Data extract
********

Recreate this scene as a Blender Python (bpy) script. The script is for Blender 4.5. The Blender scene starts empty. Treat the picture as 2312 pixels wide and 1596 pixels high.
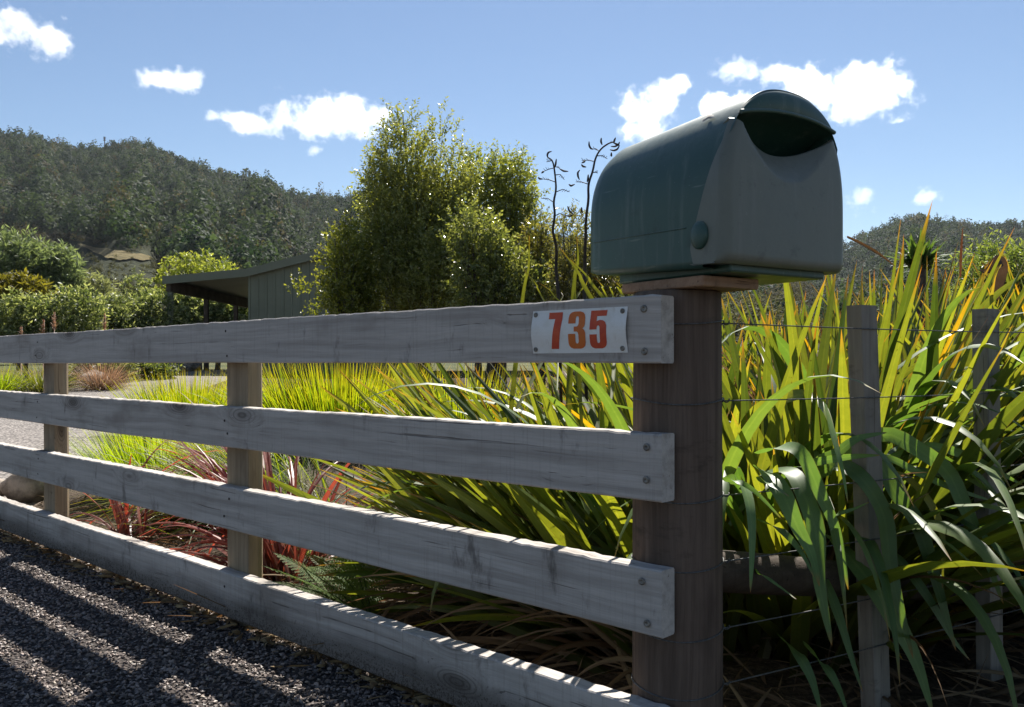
import bpy, bmesh, math, random
import numpy as np
from mathutils import Vector, Matrix

# ------------------------------------------------------------------ camera, sky, sun, exposure
C = bpy.context.scene.collection
scn = bpy.context.scene
EYE = 0.667            # the photographer held the camera low
F = 2000.0             # focal length in reference pixels (2312 px wide frame)
CX, HZ = 1156.0, 818.0 # optical axis, horizon row
R = math.radians
SUN_EL, SUN_AZ = 48.0, 10.8   # above horizon; right of the view axis (+Y)

cam = bpy.data.cameras.new('camera')
cam.sensor_width = 36.0
cam.lens = F / 2312.0 * 36.0
cam.shift_y = 20.0 / 2312.0
cam.clip_start = 0.05
cam.clip_end = 9000.0
camo = bpy.data.objects.new('camera', cam)
C.objects.link(camo)
camo.location = (0, 0, EYE)
camo.rotation_euler = (R(90), 0, 0)
scn.camera = camo

world = bpy.data.worlds.new("World")
scn.world = world
world.use_nodes = True
wn = world.node_tree.nodes
wl = world.node_tree.links
bg = wn['Background']
sky = wn.new('ShaderNodeTexSky')
sky.sky_type = 'NISHITA'
sky.sun_disc = False
sky.sun_elevation = R(SUN_EL)
sky.sun_rotation = R(SUN_AZ)
sky.altitude = 300
sky.air_density = 1.0
sky.dust_density = 0.1
sky.ozone_density = 2.5
wl.new(sky.outputs[0], bg.inputs['Color'])
bg.inputs['Strength'].default_value = 0.050

sl = bpy.data.lights.new('sun', 'SUN')
sl.energy = 5.0
sl.angle = R(0.5)
sl.color = (1.0, 0.95, 0.87)
slo = bpy.data.objects.new('sun', sl)
C.objects.link(slo)
sdir = Vector((math.sin(R(SUN_AZ)) * math.cos(R(SUN_EL)), math.cos(R(SUN_AZ)) * math.cos(R(SUN_EL)), math.sin(R(SUN_EL))))
slo.rotation_euler = (-sdir).to_track_quat('-Z', 'Y').to_euler()
slo.location = sdir * 30

scn.view_settings.view_transform = 'Standard'
scn.view_settings.look = 'None'
scn.view_settings.exposure = 1.15
scn.view_settings.gamma = 1.0
scn.cycles.use_denoising = True
scn.cycles.max_bounces = 10
scn.cycles.transmission_bounces = 6
scn.cycles.transparent_max_bounces = 8
scn.cycles.volume_bounces = 10
scn.cycles.sample_clamp_indirect = 6.0
scn.cycles.volume_max_steps = 256

rng = np.random.default_rng(7)
def U(a, b, n=None): return rng.uniform(a, b, n)
def W(px, py, Y):
    """the point at depth Y seen at reference pixel (px, py): used to read real positions off the photograph"""
    return np.array([(px - CX) / F * Y, Y, EYE + (HZ - py) / F * Y])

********

Task prompt
Give again, exactly, the lines from the start of the data through the one holding "from mathutils import Vector, Matrix"; omit the pictures.

Output of the task
Recreate this scene as a Blender Python (bpy) script. The script is for Blender 4.5. The Blender scene starts empty. Treat the picture as 2312 pixels wide and 1596 pixels high.
import bpy, bmesh, math, random
import numpy as np
from mathutils import Vector, Matrix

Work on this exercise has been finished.